Les meutes sont en augmentation en France et cette année, l'état prévoit de tuer une centaine de loups. Ca c'est la version officielle car on estime en effet que pour un loup abattu officiellement, pas loin d'un loup supplémentaire est tué. Les collisions avec les véhicules, par exemple, ne sont pas prises en compte. Mais il y a surtout le braconnage complètement sous-évalué. Lors de ma rencontre avec le loup l'automne dernier, si j'avais été en affût "chasse", il aurait suffit d'une balle. L'animal aurait roulé dans un bosquet de vernes et personne n'en n'aurait jamais rien su. Cette situation doit arriver régulièrement. Je sais aussi de source fiable que lors des actions de tirs officiels, tous les loups ne sont pas déclarés. Il faut donc s'attendre à une grande destructuration des meutes et probablement des effets non souhaités avec dispersion d'individus. Plus la recherche avance plus il semble que ces tirs létaux soient en effet néfastes également pour les éleveurs car on constate que ce sont souvent les loups "satellites" qui s'attaquent aux troupeaux. L'idéal serait "d'apprendre" au loup à ne pas toucher aux animaux domestiques. C'est un animal intelligent qui se souvient des "leçons" qu'on lui donne. Abattre un loup simplement parce qu'il est aux abords des troupeaux est complètement grotesque. D'après les études, près de 50% des loups qui sont repérés à proximité des élevages ne sont que de passage et n'ont pas l'intention de s'y attaquer. Un de mes amis a une vidéo de deux loups qui passent devant sa caméra dix secondes derrière un cerf, tranquillement, sans s'en soucier. Le loup chasse pour se nourrir. Il peut rester des jours sans manger. Après avoir consommé, il n'a pas besoin de chasser. Le loup n'essaie de tuer qu'une infime partie des proies qu'il croise.
Il ressort également que seule une petite partie des troupeaux subit de grosses attaques. Ce sont souvent les mêmes. Parfois ce sont des troupeaux mal ou insuffisamment protégés. Parfois ce sont des troupeaux qui fréquentent des milieux difficiles à sécuriser. Parfois ce sont des troupeaux situés dans des secteurs où les loups n'ont pas d'autres proies et se sont spécialisés dans le bétail. Les meutes que j'essaie de suivre sont plutôt spécialisées dans la faune de montagne. Elles permettent la régulation des cervidés notamment.
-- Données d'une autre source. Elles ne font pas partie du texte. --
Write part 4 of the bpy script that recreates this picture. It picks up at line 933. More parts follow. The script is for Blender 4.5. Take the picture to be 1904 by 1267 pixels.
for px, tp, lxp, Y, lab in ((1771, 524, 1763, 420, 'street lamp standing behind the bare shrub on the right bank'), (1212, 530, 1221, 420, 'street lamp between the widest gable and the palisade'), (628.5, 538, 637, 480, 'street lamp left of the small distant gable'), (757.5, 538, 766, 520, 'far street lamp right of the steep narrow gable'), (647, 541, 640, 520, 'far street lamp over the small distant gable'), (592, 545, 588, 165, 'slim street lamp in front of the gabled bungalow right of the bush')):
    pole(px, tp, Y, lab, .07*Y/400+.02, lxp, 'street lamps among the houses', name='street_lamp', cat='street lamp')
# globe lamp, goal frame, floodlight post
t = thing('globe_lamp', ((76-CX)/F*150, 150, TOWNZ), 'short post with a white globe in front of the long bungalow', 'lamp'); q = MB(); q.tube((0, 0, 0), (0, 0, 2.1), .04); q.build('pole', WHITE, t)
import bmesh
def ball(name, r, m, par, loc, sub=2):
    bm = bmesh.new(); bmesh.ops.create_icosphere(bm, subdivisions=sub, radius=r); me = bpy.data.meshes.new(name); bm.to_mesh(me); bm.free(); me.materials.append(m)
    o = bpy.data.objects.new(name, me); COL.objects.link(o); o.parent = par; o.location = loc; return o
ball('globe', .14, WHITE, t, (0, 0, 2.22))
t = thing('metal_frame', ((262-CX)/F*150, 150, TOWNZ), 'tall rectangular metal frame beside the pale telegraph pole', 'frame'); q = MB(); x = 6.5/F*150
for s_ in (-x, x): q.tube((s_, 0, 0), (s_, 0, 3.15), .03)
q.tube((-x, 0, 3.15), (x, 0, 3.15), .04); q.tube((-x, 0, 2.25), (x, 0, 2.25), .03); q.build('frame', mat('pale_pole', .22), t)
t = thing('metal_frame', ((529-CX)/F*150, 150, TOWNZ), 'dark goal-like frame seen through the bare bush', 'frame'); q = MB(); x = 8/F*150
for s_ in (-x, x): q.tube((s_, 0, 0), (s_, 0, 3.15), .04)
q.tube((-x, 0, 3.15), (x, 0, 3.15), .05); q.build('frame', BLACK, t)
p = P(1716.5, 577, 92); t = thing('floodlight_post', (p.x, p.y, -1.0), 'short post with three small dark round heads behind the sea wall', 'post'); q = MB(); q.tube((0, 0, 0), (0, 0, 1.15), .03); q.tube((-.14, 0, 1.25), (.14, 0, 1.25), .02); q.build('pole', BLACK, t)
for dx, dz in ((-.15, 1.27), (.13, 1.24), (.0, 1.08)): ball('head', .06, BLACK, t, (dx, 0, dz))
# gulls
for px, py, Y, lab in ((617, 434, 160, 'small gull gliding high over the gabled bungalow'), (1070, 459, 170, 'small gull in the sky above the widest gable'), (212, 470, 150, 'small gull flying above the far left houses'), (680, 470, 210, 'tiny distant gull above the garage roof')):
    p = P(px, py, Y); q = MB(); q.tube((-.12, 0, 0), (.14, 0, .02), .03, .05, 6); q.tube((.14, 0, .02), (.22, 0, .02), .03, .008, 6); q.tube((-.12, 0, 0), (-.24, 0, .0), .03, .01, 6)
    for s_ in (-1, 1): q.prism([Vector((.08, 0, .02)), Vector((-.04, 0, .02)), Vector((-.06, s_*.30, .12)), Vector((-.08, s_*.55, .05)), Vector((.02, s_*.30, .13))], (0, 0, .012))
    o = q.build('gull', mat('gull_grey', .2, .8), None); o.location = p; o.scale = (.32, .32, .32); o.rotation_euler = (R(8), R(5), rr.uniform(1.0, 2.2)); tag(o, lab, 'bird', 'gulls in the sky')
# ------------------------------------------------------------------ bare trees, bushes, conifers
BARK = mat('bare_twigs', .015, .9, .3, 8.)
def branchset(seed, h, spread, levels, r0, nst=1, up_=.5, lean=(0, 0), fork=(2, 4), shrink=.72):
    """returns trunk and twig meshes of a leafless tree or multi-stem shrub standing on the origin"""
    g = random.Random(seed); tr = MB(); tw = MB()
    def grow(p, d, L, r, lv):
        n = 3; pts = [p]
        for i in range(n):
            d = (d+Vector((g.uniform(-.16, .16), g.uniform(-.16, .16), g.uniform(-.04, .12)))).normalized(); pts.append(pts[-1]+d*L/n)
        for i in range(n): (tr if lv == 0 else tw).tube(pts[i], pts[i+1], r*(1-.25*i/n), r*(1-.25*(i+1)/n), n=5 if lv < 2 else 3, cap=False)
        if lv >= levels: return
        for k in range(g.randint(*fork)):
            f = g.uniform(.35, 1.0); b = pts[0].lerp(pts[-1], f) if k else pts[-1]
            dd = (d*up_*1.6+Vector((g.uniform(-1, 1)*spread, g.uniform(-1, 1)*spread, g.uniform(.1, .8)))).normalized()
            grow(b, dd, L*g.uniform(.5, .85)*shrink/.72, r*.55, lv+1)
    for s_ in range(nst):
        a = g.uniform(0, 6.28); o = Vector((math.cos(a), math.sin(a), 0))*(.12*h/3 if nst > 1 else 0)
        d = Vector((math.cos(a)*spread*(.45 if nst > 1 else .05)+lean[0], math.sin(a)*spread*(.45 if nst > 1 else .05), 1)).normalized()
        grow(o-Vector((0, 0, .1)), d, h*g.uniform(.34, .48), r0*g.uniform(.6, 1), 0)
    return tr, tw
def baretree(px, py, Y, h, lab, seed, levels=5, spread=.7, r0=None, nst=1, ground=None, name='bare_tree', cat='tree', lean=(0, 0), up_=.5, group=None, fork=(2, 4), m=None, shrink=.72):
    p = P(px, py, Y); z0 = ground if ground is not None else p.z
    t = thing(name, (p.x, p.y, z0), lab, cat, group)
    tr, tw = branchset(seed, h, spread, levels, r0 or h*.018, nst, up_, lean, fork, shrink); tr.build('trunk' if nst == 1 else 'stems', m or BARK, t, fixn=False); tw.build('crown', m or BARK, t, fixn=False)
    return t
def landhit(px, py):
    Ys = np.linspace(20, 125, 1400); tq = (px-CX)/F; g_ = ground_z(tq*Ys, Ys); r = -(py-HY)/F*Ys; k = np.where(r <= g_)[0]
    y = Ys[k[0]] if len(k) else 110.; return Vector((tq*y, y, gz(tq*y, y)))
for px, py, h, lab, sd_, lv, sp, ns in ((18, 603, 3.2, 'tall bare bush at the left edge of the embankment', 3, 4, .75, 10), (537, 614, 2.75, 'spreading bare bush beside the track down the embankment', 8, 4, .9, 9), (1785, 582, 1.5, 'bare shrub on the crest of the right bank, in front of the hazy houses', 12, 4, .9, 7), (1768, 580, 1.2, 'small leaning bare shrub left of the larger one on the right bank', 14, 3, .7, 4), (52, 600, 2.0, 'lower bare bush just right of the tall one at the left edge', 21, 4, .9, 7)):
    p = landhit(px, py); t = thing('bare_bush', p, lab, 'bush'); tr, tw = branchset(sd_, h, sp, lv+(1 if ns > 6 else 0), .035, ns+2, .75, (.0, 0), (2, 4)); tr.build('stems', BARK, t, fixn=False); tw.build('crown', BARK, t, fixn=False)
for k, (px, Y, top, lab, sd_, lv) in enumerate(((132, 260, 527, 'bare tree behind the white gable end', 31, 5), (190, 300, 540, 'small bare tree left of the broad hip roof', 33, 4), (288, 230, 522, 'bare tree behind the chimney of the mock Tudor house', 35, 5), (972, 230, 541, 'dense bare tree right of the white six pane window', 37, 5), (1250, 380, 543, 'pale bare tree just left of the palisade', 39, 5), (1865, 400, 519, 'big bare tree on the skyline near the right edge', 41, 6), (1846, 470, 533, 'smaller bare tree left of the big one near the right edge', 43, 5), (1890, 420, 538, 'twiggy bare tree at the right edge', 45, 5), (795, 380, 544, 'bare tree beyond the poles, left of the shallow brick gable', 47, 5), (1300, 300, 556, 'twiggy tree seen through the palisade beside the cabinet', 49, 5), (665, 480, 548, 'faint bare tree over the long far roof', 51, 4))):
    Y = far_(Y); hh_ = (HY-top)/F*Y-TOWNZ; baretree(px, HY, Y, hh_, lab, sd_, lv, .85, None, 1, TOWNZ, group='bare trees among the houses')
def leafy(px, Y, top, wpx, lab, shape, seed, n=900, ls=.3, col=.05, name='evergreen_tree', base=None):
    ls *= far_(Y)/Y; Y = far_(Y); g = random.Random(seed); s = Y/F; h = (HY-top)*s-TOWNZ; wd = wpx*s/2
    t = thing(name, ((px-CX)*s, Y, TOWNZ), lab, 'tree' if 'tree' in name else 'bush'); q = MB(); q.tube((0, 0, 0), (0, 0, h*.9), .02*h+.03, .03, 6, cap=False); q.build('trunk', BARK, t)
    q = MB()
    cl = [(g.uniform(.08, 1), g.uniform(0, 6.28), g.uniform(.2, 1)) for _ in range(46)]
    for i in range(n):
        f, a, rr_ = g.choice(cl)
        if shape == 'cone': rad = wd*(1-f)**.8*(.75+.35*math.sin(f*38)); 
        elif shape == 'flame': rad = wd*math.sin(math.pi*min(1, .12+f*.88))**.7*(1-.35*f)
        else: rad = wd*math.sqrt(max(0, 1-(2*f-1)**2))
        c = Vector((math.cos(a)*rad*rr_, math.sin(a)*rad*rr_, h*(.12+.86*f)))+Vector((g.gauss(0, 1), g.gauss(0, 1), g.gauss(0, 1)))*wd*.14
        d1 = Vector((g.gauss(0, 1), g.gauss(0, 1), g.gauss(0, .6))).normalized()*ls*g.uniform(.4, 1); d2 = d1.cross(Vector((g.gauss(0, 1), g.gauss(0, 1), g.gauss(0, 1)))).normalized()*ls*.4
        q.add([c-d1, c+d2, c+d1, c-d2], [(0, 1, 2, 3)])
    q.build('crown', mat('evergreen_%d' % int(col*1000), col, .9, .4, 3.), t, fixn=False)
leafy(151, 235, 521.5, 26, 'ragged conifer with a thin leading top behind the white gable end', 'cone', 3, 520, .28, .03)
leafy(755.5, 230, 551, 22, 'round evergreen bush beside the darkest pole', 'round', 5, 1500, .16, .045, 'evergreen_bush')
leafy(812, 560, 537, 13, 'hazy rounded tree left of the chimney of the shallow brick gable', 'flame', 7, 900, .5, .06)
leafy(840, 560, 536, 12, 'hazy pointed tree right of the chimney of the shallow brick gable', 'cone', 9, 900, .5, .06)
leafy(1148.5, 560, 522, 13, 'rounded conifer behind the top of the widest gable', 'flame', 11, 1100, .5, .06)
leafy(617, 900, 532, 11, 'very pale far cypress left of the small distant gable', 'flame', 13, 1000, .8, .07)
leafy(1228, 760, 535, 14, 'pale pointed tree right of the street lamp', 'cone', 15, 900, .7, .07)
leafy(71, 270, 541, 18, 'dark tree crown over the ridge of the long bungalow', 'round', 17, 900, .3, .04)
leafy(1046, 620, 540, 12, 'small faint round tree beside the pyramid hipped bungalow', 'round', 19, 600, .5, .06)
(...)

Elles ne sont que plus difficiles à suivre. Malgré les heures passées là-haut, à l'heure des petits louveteaux dans les tanières, mon approche est au point mort. Ce qui pouvait devenir une certitude est devenu une absence. L'intelligence de l'animal me sidère. Je crois avoir encore énormément à apprendre des loups. Il y a de grandes chances que je ne vois pas la queue d'un louveteau cette année. Il se pourrait même qu'ils soient installés dans un autre vallée. Et puis ? Mon histoire avec cet animal continue et ce qui pourrait être considéré comme un échec n'est rien d'autre qu'un apprentissage en construction. Ne pas parvenir au but, reprendre son raisonnement, recommencer. Il n'y a pas d'échec, il n'y a qu'un chemin. Et cette difficulté me laisse penser qu'on peut bien continuer à tirer sur les loups, ce n'est pas demain la veille qu'il disparaîtra. Et peut-être même que cela augmentera les problèmes. L'être humain ferait mieux d'essayer de comprendre la nature et d'essayer de vivre avec elle plutôt que de la détruire. A chaque volonté il y a un chemin.